Sam Rooney (Quantitative Analyst)
Thank you. Then bigger picture question. I wanted to ask about the 30% margin target. Seems like the growth for the company keeps getting better. So as a company, how are you guys thinking about the balance of growth versus profitability and the timeline to reach that target?
Bryan Castellani (CFO)
Again, I mean, we will provide a multi-year view at investor day. This year, we're adding 400 basis points, and we continue to believe that our margins will rise over the next few years and achieve. I don't want to get too far ahead on future guidance, but we remain optimistic about what we've said, where we're going, and we're excited for December 3rd, investor day, to talk more about it.
Mark Locke (CEO)
Yeah, I mean, there's sort of two main focuses. We've got our North Star out there, 30% margin, which we're still targeting and feel very good about. We're focusing increasingly and certainly well in 26 on cash flow conversion and increasing cash flow from the business. So we've had a good couple of years on that front, and we are hyper-focused on that. Again, it's one of the reasons I'm so excited to have Brian join us to focus on driving that.
Operator (participant)
Thanks for the questions, Chad. Our final questions today come from the line of Greg Gibbis with Northland Securities. Greg, please go ahead.

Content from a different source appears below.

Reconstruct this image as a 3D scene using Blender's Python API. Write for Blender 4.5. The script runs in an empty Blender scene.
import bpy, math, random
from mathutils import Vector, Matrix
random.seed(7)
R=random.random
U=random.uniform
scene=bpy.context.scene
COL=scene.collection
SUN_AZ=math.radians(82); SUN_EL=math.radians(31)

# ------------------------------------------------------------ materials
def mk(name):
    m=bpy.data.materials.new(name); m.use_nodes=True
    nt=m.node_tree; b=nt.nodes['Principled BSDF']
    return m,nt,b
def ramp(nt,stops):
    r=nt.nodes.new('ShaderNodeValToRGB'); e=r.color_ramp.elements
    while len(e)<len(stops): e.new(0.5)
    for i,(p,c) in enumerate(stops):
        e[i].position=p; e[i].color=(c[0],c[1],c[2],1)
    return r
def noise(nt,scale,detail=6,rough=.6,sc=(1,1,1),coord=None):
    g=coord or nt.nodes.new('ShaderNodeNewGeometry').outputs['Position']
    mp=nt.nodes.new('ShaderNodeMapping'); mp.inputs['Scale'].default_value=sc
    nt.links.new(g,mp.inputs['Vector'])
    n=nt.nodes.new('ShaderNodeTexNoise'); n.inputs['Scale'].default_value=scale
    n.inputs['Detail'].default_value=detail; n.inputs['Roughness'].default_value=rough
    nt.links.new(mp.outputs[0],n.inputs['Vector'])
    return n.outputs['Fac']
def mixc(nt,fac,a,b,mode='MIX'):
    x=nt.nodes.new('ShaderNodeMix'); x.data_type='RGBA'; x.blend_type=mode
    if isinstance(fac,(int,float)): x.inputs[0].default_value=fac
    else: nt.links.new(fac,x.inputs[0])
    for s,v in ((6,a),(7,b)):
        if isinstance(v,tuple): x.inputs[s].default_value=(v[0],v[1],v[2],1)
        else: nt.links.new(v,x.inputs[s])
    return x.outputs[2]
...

Greg Gibas (Vice President and Senior Research Analyst)
Great. Good morning, Mark and Brian. Thanks for taking the questions. Congrats on the quarter. Similar to what you accomplished with ESPN Bet to I guess expand to the full suite of BetVision Sports coverage, could you maybe discuss the opportunity with. Your broader sportsbook customers that maybe don't use or use it for perhaps just the NFL? I guess just kind of how underpenetrated you would say that that product is relative to the full adoption opportunity.
Mark Locke (CEO)
Look, they're early days. The products are being distributed widely. We've got a good uptake from the sportsbooks, as we mentioned earlier, but there's still an awful long way to go. I think the thing that I would focus on, if I were in your shoes, is the level of results that we're getting. Obviously, the sportsbooks, as we've said for a very long time, want to be shifting people to in-play betting, high margins.
Better returns, better engagement from the fans' point of view. From our point of view, we get a much higher return on our through the commercial deals that we have, if I remind you, going back all the years, three times the amount. So there's a strong focus in the business on getting that distribution and, frankly, a strong focus from the sportsbooks as well because it benefits both of us. So from that point of view, we think that we're still very early in the journey, and we expect that product and the adoption of that to be very strong over the coming years.

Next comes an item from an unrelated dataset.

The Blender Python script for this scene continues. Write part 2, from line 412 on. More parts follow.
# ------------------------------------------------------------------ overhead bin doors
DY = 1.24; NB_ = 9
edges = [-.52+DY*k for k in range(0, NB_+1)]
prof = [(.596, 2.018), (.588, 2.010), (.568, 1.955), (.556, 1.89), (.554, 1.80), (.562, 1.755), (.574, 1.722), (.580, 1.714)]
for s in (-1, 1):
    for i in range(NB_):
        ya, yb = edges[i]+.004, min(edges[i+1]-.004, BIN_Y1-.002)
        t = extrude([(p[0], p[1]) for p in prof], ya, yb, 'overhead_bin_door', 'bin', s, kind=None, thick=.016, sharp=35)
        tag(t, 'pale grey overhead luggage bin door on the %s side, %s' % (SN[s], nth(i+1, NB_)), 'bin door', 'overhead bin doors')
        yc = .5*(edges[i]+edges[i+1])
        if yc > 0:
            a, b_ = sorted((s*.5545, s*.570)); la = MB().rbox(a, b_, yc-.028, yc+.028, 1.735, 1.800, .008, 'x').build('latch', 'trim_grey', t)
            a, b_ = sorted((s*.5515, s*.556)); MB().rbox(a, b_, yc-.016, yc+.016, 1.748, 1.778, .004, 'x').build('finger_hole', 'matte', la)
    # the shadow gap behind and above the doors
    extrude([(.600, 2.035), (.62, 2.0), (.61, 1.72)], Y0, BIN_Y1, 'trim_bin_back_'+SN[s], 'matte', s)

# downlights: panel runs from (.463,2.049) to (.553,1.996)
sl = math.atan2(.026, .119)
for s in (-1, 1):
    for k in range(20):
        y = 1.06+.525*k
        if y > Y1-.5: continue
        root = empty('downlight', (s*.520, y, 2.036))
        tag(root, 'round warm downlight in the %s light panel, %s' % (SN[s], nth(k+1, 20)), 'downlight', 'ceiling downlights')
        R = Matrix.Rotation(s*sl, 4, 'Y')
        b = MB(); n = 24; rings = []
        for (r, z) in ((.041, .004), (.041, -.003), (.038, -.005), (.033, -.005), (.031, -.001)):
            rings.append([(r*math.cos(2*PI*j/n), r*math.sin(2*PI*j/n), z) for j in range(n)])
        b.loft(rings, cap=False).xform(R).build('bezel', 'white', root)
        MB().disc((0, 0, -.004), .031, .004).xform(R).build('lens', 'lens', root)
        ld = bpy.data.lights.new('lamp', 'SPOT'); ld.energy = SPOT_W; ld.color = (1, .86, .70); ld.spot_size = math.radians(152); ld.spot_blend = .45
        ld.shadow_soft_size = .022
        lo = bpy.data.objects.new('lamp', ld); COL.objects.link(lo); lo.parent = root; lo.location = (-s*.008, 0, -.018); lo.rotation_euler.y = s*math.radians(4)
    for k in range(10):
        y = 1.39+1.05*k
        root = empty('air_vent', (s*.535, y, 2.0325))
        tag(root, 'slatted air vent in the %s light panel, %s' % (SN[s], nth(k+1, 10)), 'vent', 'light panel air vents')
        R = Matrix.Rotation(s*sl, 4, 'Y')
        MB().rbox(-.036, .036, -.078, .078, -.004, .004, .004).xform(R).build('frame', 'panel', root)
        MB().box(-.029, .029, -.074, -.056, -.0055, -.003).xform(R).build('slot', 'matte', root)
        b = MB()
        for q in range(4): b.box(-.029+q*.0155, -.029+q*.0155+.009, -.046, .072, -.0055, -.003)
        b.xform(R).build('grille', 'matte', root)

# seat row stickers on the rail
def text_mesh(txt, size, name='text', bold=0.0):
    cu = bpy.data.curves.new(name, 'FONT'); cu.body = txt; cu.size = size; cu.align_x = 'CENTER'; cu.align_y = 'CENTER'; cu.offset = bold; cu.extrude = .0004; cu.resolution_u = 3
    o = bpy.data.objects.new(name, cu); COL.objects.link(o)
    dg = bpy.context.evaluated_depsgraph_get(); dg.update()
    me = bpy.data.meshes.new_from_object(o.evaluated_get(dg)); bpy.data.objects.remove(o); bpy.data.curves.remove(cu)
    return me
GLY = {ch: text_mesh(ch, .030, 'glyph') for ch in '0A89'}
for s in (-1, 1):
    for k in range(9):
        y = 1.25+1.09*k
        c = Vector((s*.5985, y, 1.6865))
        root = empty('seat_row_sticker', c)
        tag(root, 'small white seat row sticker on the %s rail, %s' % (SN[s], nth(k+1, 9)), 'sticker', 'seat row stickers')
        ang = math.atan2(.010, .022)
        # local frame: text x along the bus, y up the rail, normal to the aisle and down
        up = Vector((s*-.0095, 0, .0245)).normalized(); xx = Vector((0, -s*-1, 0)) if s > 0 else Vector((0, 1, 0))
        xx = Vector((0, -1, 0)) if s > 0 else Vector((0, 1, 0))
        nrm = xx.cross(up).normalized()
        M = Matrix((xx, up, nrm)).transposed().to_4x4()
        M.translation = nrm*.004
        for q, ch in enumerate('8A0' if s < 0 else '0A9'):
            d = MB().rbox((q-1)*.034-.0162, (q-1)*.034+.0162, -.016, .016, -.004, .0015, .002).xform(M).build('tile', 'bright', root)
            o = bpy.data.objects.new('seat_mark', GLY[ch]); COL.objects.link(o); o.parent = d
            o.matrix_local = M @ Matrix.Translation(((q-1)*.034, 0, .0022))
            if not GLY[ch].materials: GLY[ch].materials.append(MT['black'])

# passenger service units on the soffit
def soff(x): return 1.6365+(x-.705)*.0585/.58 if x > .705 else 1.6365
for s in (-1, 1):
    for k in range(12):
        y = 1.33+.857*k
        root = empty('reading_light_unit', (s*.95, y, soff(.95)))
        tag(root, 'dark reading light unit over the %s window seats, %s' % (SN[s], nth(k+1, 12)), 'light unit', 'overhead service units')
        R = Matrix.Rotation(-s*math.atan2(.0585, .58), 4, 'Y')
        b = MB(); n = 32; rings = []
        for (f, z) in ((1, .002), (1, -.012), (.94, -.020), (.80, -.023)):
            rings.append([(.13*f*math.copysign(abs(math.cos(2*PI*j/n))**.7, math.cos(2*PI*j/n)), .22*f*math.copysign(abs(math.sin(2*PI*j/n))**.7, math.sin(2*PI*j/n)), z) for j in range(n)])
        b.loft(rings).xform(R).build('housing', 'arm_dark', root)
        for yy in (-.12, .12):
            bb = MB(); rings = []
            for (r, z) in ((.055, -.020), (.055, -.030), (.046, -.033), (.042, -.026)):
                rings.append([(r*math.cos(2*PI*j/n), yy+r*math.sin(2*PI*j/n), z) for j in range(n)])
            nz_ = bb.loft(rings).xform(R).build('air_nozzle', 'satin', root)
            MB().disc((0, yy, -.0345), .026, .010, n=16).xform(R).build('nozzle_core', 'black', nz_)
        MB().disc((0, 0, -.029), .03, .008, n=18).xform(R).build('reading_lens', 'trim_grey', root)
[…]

Greg Gibas (Vice President and Senior Research Analyst)
Got it. Great. I guess for clarification, and I apologize if you already addressed, but regarding the temporary timing mismatch between RevRec and the increased cost basis from rights. Fair to say no impact expected or carryover into Q4?
Mark Locke (CEO)
That's right. It should start to unwind as we, for Sirion and EPFL in particular, we start to monetize those deals.
Operator (participant)
All right. Thanks for the questions, Greg. That does conclude our Q&A session, and it also concludes today's earnings call. Thank you so much for joining, and you may now disconnect. Have a great day, everyone.